Imagine the following circumstance: You come home after an exhausting day at work and look forward to a piece of home-made cake. You open the fridge and it is completely empty. Your flatmates have eaten everything. Then you may say: "This cake is well and truly finished", emphasizing that it is completely gone.

However, "well and truly" is a very difficult phrase to use, especially if you aren't a native speaker of English, because it doesn't go with lots of other different adjectives. If you were to say "well and truly" to someone in Britain they would always imagine that the next word will be "stuck", or - less likely - "finished", "gone" or "done" . It is an adverbial phrase to describe these adjectives. They just go together. There are no clear rules for why certain adverbs go with specific adjectives, they just do. You could even say, they collocate - "co locate" - which simply means, they belong together.

For example, if someone in Britain says the adverb "stunningly" the adjective to follow most likely will be "beautiful". Or think about the last English conversation you had. Did you or your colleagues use phrases like "agree to disagree" if you could not agree on something, or "it cost an arm and a leg" to describe something expensive? These may seem very different topics, but all are examples of fixed phrases. Fixed phrases are phrases in which the wording cannot be changed without sounding odd to native speakers, even if the literal meaning is the same.

In addition to adverbs and adjectives, there are also many nouns that represent fixed phrases, so for example: "fish 'n chips". One common English idiom is: "It's raining cats and dogs." Of course, the actual meaning of the phrase is not related to its literal definition. It simply means that it's raining very hard. Since idioms are fixed phrases, you cannot substitute in other words, even if it seems the literal meaning would stay the same. You can't, for example, say "It's raining kittens and puppies." The idiom is set the way it is.

Another English idiom is when something happens "once in a blue moon." A blue moon is the second full moon in a month, so they are fairly rare. If something happens "once in a blue moon," it really hardly happens. Even though the literal definition makes more sense for this idiom, you still cannot make substitutions. For example, you cannot change "blue moon" to another rare event. So, "once in an eclipse" would not be acceptable.

Not all fixed phrases take the form of idioms. Non-idiom fixed phrases tend to be more closely linked to their literal definitions than idioms. One English fixed phrase is "of its own accord," meaning "on its own" or "automatically". As you can see, the meaning is closely matched to the literal definition. However, you still cannot substitute words. In the sentence "The car moved of its own accord", for example, you cannot say "The car moved of its own ability". This phrasing is awkward.

Another example is "heavy smoker", that is someone who smokes a lot. Or we can say "heavy drinker", someone who drinks a lot. But someone who eats a lot? No it's not a "heavy eater" it's a "big eater". Basically these phrases which go together form patterns, there are no real rules to learn. You just have to be able to work out what the patterns are. So, how do you learn these phrases which go together?

Well, the two best things you can do are to read and to listen.
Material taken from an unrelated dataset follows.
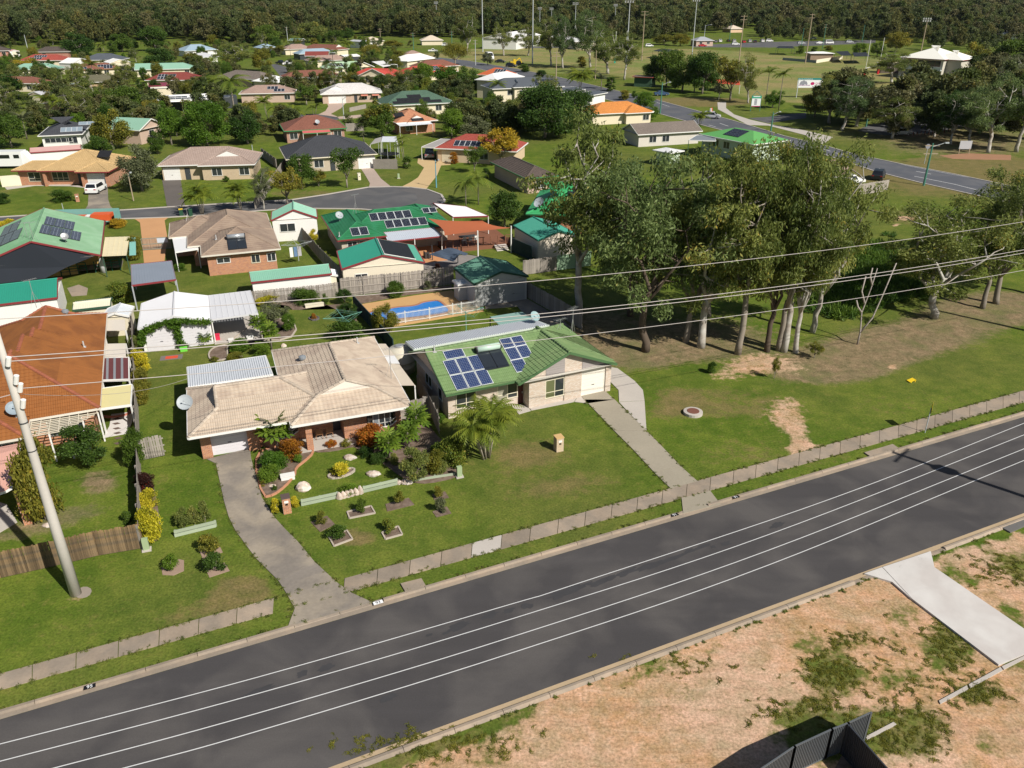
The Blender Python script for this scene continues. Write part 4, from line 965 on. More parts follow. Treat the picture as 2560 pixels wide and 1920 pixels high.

When you're reading a newspaper, a book or a magazine try to work out phrases that you see coming up more frequently. If you see a phrase that goes together, maybe two or three times, then you can say to yourself, "well I think these two go together, they collocate". Similarly, when you are listening to the radio, to a British or American broadcaster and you hear a certain phrase two or three times, make a note of it, because then you probably found a fixed phrase.

To sum up: Well and truly is an adverbial phrase and most often used with the adjective "stuck". You can use it in one or two other circumstances but usually you will hear it with the adjective "stuck".

Now, I'm well and truly finished and hoping that I could help you and have earned myself a nice cup of tea.